Dealer agrees to give up family stone

For decades, Rick Long has possessed a headstone bearing the name Martel LeSueur, but LeSueur's relatives contested his ownership.

After months of discussion, a disagreement over a headstone that bears the name of a Revolutionary War veteran from Franklin County has been resolved.

On Wednesday, Roanoke antiques dealer Rick Long allowed a representative of the Franklin County Historical Society to collect from him a gravestone marked "Martel LeSueur."

The debate between Long and LeSueur's relatives, with the support of the historical society, has been ongoing since last spring.

Long, who operates Finder's Antiques and Collectibles on Williamson Road, has for three decades possessed a grave marker with LeSueur's name and birth and death dates.

He said he bought it from a group of construction workers off the back of their truck in Northwest Roanoke in 1971.

The relatives, led by fifth-generation descendant Pete Hamilton of Rockbridge County, wanted Long to turn the stone over to them.

Long, however, questioned the authenticity of the stone -- the exact location of LeSueur's plot is not known -- and in July he told the family he would sell it to them or give it to them for free if they could prove the whereabouts of LeSueur's plot.

"To put a price on it is to demean it," Hamilton said in July, and the family began investigating legal and genealogical resolutions.

Linda Stanley, a coordinator for the historical society, contacted the U.S. Attorney's Office in Roanoke about the laws governing markers.
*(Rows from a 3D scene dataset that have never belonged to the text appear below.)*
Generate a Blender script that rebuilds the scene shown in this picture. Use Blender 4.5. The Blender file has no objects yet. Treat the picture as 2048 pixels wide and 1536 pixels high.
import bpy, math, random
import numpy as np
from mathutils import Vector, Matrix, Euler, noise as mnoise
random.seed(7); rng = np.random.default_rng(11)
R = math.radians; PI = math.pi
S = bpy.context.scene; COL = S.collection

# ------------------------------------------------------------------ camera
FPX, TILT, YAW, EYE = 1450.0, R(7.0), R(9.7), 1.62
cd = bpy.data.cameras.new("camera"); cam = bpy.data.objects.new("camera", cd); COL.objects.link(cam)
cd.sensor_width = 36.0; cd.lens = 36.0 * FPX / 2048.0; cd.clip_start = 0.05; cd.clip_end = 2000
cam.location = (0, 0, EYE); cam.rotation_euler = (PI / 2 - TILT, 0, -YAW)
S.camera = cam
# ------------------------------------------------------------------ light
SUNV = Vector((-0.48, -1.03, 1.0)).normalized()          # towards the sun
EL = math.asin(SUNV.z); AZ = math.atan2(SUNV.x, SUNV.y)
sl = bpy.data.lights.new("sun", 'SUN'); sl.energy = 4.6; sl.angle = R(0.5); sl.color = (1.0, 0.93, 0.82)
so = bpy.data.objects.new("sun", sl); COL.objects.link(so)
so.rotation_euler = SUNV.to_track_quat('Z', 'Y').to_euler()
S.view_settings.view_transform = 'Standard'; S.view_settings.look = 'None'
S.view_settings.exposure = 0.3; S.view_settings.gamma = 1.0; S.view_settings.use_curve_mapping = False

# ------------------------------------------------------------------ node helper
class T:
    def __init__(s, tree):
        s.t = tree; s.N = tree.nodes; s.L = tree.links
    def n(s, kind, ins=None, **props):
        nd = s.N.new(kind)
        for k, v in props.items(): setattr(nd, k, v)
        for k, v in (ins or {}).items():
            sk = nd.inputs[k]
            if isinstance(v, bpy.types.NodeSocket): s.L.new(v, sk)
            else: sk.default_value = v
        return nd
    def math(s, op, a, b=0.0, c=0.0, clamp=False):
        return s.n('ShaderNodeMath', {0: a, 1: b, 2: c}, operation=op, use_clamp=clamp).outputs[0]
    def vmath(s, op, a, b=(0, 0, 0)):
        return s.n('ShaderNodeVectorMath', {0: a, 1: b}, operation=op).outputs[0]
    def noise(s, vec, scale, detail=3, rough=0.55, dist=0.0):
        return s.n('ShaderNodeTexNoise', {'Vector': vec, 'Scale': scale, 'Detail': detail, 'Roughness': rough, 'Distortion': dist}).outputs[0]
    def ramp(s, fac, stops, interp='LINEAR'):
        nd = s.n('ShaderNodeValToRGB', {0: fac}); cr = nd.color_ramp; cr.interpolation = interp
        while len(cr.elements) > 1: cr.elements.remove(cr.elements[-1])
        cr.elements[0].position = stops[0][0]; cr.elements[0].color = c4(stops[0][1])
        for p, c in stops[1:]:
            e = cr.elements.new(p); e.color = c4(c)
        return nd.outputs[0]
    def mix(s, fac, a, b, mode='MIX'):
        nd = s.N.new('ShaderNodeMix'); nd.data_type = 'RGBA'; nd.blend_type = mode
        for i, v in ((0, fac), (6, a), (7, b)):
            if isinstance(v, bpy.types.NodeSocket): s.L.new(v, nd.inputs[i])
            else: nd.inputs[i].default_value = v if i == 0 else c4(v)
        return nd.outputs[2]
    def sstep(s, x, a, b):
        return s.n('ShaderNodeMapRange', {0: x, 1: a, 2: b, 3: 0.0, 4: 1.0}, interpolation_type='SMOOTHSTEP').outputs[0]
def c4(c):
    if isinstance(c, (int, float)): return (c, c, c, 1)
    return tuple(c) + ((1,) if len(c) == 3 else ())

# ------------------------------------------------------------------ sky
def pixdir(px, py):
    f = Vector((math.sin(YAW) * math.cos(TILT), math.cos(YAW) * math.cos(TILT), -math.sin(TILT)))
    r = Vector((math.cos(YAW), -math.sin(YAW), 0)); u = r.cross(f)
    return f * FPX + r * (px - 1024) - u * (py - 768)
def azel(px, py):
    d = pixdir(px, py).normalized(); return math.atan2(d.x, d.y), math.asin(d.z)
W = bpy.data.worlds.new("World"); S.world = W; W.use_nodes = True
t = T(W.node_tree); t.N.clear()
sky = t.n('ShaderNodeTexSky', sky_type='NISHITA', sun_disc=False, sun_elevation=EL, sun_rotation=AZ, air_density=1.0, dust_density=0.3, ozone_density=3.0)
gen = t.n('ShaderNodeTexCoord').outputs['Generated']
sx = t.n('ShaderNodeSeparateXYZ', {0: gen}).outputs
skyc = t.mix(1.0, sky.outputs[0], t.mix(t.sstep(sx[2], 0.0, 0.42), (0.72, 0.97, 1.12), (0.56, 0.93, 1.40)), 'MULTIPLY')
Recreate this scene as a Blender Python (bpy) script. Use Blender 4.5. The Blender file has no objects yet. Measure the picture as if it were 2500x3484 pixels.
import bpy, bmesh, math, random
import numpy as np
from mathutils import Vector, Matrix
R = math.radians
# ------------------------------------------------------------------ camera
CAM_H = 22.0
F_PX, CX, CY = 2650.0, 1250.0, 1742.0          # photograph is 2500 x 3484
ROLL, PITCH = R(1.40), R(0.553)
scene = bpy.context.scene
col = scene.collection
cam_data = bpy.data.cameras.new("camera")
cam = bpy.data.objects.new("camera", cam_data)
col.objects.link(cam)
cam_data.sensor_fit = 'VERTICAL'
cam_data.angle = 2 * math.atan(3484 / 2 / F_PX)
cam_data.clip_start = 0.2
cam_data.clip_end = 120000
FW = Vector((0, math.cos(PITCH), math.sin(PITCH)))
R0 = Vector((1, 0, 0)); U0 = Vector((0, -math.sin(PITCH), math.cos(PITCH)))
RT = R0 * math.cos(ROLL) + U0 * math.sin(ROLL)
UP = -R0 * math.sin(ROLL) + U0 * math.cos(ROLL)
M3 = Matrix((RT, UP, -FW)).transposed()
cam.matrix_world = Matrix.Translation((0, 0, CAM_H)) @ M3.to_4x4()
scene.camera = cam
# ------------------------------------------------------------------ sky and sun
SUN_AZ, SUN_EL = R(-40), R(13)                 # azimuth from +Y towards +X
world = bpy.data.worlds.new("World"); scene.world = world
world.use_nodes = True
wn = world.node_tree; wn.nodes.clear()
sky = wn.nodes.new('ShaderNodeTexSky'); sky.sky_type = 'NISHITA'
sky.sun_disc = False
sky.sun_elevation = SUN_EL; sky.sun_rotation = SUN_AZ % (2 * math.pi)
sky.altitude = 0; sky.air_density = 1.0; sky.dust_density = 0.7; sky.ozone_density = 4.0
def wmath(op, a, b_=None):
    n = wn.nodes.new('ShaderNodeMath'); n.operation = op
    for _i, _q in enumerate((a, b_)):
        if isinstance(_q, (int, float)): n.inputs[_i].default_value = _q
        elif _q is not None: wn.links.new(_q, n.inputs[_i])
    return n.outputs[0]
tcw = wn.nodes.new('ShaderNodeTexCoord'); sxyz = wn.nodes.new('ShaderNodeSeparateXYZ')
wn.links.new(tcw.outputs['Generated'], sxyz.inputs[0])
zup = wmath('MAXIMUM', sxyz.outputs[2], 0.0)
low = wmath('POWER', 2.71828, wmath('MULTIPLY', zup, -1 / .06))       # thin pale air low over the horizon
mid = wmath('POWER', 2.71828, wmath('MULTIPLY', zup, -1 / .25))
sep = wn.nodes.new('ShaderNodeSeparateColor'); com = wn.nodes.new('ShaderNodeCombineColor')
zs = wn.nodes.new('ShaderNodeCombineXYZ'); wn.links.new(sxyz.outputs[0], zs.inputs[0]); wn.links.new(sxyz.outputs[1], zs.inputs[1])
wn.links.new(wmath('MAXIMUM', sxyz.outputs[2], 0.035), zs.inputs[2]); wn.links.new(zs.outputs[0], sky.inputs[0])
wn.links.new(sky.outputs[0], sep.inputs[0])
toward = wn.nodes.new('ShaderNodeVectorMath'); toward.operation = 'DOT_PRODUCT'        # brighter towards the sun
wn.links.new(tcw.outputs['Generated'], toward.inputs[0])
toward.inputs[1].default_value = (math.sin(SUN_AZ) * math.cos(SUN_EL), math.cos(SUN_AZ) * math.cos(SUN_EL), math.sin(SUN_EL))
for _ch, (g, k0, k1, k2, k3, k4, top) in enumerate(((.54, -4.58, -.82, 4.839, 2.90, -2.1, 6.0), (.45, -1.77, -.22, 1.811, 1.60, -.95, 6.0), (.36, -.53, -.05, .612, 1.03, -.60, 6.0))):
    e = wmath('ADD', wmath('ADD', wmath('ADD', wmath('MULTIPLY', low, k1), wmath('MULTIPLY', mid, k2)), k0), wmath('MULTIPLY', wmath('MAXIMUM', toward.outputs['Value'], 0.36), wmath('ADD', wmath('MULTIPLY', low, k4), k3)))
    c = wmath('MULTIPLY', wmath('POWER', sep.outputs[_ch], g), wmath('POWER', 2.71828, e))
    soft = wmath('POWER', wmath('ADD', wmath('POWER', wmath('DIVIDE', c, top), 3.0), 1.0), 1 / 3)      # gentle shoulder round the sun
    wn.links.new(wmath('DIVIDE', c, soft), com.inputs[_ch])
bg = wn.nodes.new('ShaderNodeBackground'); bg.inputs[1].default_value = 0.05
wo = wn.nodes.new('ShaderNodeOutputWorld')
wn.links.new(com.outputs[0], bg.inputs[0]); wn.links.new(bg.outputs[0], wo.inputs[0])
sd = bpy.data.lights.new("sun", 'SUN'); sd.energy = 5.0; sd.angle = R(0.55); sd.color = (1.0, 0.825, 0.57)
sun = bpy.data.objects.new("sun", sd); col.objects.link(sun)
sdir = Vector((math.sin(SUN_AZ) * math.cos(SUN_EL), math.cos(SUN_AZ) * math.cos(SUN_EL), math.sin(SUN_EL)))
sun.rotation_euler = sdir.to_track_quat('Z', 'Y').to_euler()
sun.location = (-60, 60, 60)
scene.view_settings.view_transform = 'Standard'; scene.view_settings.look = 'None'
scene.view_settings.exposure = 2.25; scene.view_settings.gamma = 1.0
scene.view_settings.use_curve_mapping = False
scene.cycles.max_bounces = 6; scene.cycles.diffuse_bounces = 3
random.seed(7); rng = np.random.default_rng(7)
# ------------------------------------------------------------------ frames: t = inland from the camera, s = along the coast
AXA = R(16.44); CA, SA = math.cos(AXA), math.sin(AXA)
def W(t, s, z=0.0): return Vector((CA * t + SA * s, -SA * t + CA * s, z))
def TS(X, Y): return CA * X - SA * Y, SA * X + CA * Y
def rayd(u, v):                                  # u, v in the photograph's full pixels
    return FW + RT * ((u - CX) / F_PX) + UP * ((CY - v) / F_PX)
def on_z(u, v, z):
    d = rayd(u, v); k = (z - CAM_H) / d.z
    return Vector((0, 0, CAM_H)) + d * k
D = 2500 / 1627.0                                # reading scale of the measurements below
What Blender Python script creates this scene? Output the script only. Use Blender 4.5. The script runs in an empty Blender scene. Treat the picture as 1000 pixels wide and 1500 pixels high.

Long said he got a call from the office over the summer, but said he never received information they had promised to send him nor has he heard from them again.

In July, Assistant U.S. Attorney Sara Winn said she could not discuss the matter.

"I'm not sure what happened with that," Stanley said. "They were very supportive."

Family members continued to search records. They and the historical society believed LeSueur was buried in the Prillaman-Turner Cemetery, about 15 miles outside Rocky Mount. The cemetery borders LeSueur's original 132 acres and holds the graves of some of his relatives and neighbors.

Fourth-generation descendent Jim Self, of North Carolina, discovered documents in July in the National Archives; they described the purchase of and arrangements for a headstone bought for LeSueur long after his death by the veteran's great-great-grandson. The documents indicated that a stone was purchased by Walter LeSueur Turner of Roanoke in 1928, and that Thomas Prillaman of Henry County agreed to accept a stone and place it in "Prillaman Cemetery" the following year.

Self said he's "100 percent certain" the papers refer to the stone in question and that "we're happier also to find the cemetery. We've been looking for that before we ever even knew there was a tombstone."

"They presented enough evidence to convince me," Long said. "I'm tired of wrestling with it."

He said representatives of the historical society came unannounced to pick it up Wednesday while he was in Bedford. His wife, Diane, oversaw the transfer.

"I'd have liked to have seen them take it out. I didn't even get to say goodbye to it," Rick Long said, but added, "I think it worked out for the best."

Stanley, who took possession of the stone, said, "We're delighted that Mr. Long took care of it all these years."

She declined to say where it was Friday, explaining only, "It's safe. It's safely stored."

She said she plans to continue to search for LeSueur's actual gravesite and said a planting of the stone in the Prillaman-Turner Cemetery is scheduled for November.

Asked what LeSueur might make of the controversy, Self said, "I think he'd think it was pretty good. We stuck with it till we got it back."